The atmosphere for the summit was soured three days in advance by the killing of an Israeli by a Palestinian gunman, but having forecast the unlikelihood of any agreement immediately afterwards, Mr Netanyahu appeared more hopeful on the eve of his journey to Washington.

The Israeli side has made known that it wants specific and written security guarantees from the Palestinian side before it is prepared to cede the 13 per cent of occupied territory that it is required to hand over under the Oslo agreement. The day before talks opened, Israel indicated that it would be open to a progressive deal that matched specific progress on security to specific troop withdrawals. Among US objectives at the summit is to preempt any unilateral declaration of statehood by the Palestinian leader. While Mr Arafat has not ruled out such a declaration, and appears to be holding it in reserve, the Israelis have made clear that it would precipitate the end of the peace process for years to come.

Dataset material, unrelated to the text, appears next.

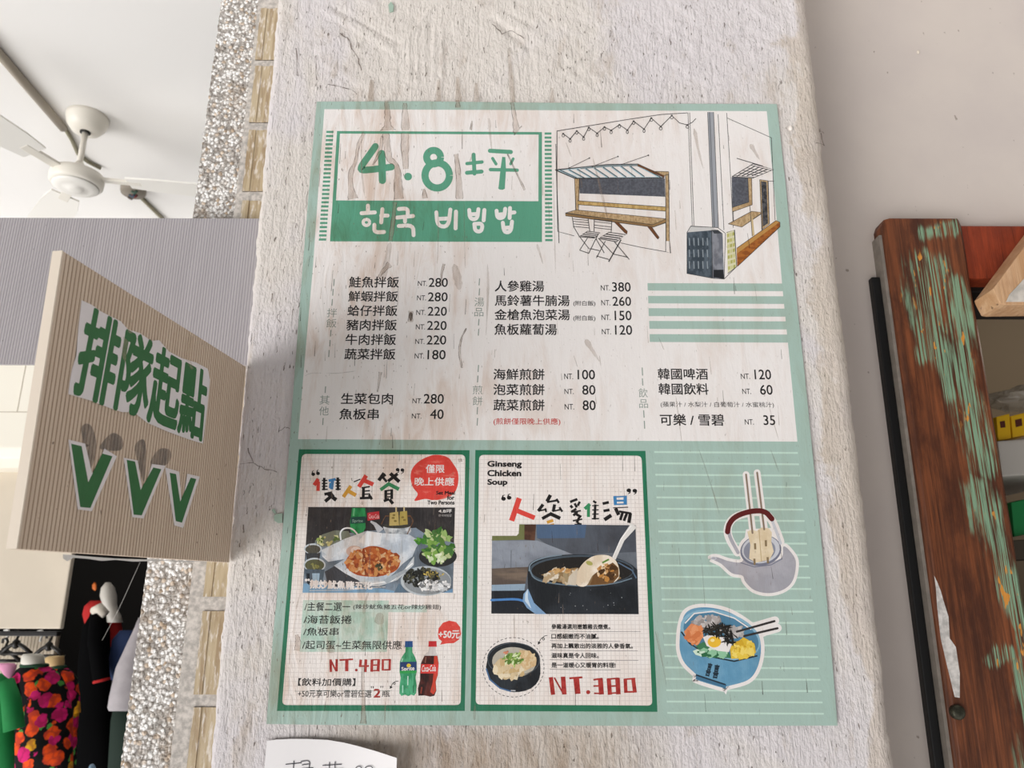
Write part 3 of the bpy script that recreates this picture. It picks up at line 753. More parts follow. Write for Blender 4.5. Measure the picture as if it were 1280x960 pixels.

The appointment, only a week before the talks, of the noted hardliner Ariel Sharon as Israeli foreign minister, however, was seen paradoxically by both Palestinians and Americans as a sign that Israel was seriously interested in an agreement.

The hope on all sides is that the process begun at Oslo can be rescued, that the terms and timetable of that agreement can be updated, and that "final status" talks - on national borders and the hugely sensitive question of Jerusalem, can start on or near the scheduled end of May 1999.

t Benjamin Netanyahu, the Israeli prime minister, suffered a shock to his system before departing for the summit, writes Patrick Cockburn in Jerusalem. The cause of alarm was his four-year-old son Avner, who had disappeared from his kindergarten in Jerusalem.

The incident happened on Tuesday when Avner walked out unnoticed looking for his driver to take him home. The child had been wandering for 30 minutes when three youths noticed him and asked him his father's name. "Bibi [Mr Netanyahu's nickname]," the child replied. With the alarm now raised, the youths returned him safely.